Are Retirement Savings More Secure under the SECURE Act?

Posted by Tyler Starr, CPA

The passing of the Setting Every Community Up for Retirement Enhancement Act of 2019 (the SECURE Act) at the end of 2019 included significant changes impacting qualified retirement plans. In fact, the retirement plan industry has not seen such extensive changes in one act since the passing of the Pension Protection Act in 2006. President Trump signed the SECURE Act on December 20, 2019, with most provisions containing effective dates of January 1, 2020. Luckily, plan sponsors have until December 31, 2022 to adopt a retroactive amendment to reflect the operational changes of most provisions. Some notable changes included in Title I of the SECURE Act, which is titled “Expanding and Preserving Retirement Savings,” are outlined below.

  • Increase in 10% cap for automatic enrollment safe harbor after 1st plan year – A Qualified Automatic Contribution Arrangement (QACA) is a safe harbor plan that includes an automatic enrollment feature that automatically enrolls any eligible employee that fails to make an affirmative enrollment election at a specified deferral rate. The plan’s default deferral rate must start at no less than 3% and increase at least 1% annually to no less than 6%, but the automatic escalation of the deferral rule can be higher. The SECURE Act modifies the automatic enrollment safe harbor to raise the automatic escalation cap from 10% to 15% of pay. This increase could help plan sponsors that want to encourage increased employee contributions and retirement savings. This is effective for plan years beginning after December 31, 2019.
  • Ability to implement nonelective safe harbor provision mid-year – Previously, the IRS has limited the ability of a 401(k) plan sponsor to implement safe harbor provisions during the plan year. The SECURE Act permits plan sponsors to switch to a safe harbor 401(k) plan with nonelective contributions at any time before the 30th day before the close of the plan year. Amendments after that time would be allowed if the amendment provides (1) a nonelective contribution of at least 4% of compensation (rather than at least 3%) for all eligible employees for that plan year, and (2) the plan is amended no later than the last day for distributing excess contributions for the plan year, which would be the close of the following plan year. This provision allows plan sponsors greater flexibility in implementing a safe harbor plan. This is effective for plan years beginning after December 31, 2019.
  • Long-term part-time employee eligibility for 401(k) plans – Under the old law, employers generally may have excluded part-time employees who work less than 1,000 hours per year. Except in the case of collectively bargained plans, the SECURE Act will require employers to have a dual eligibility requirement in which an employee must complete either one year of service (1,000 hours) or three consecutive years of service with at least 500 hours. The SECURE Act does not mandate that employers provide these part-time employees with employer contributions or count them for purposes of nondiscrimination testing. This applies to plan years beginning after December 31, 2020, and service beginning before January 1, 2021 shall not be considered.
  • Increase in age for required minimum distributions – Under the previous minimum required distribution rules, participants who have terminated employment were generally required to begin taking distributions from their retirement plan at age 70-1/2. The SECURE Act raises the age to 72 for individuals who reach age 70-1/2 after December 31, 2019. One of the most common failures for qualified retirement plans is the failure to timely make required minimum distributions. The required age was originally implemented to ensure that individuals spend their retirement savings during their lifetime and not use their retirement plan for estate planning purposes to transfer wealth to beneficiaries. The age 70-1/2 was first applied in the early 1960s and has never been adjusted to consider increases in life expectancy. Even with the added delay, plan sponsors should be diligent in reviewing their required minimum distribution processes as the rules continue to be a major issue in Department of Labor investigations and IRS audits.

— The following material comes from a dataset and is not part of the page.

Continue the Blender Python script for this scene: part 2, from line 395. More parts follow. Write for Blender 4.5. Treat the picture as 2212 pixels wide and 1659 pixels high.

Additional provisions included in Title I of the SECURE Act include eliminating the safe harbor notice requirement for nonelective contributions and allowing penalty-free withdrawals for individuals in case of birth or adoption expenses up to $5,000. These provisions are effective for plan years after December 31, 2019. The SECURE Act also prohibits the issuance of plan loans through credit cards or similar arrangements, which applies to loans made after the date the SECURE Act was enacted.

Overall, the provisions adopted in Title I of the SECURE Act provide more opportunity for employees to expand and preserve their retirement savings. The SECURE Act will require action on the part of plan sponsors to make any necessary administrative changes, notify participants of any changes to the plan, and to make retroactive amendments by the deadline. Plan sponsors should discuss these changes with their retirement plan professional to ensure compliance.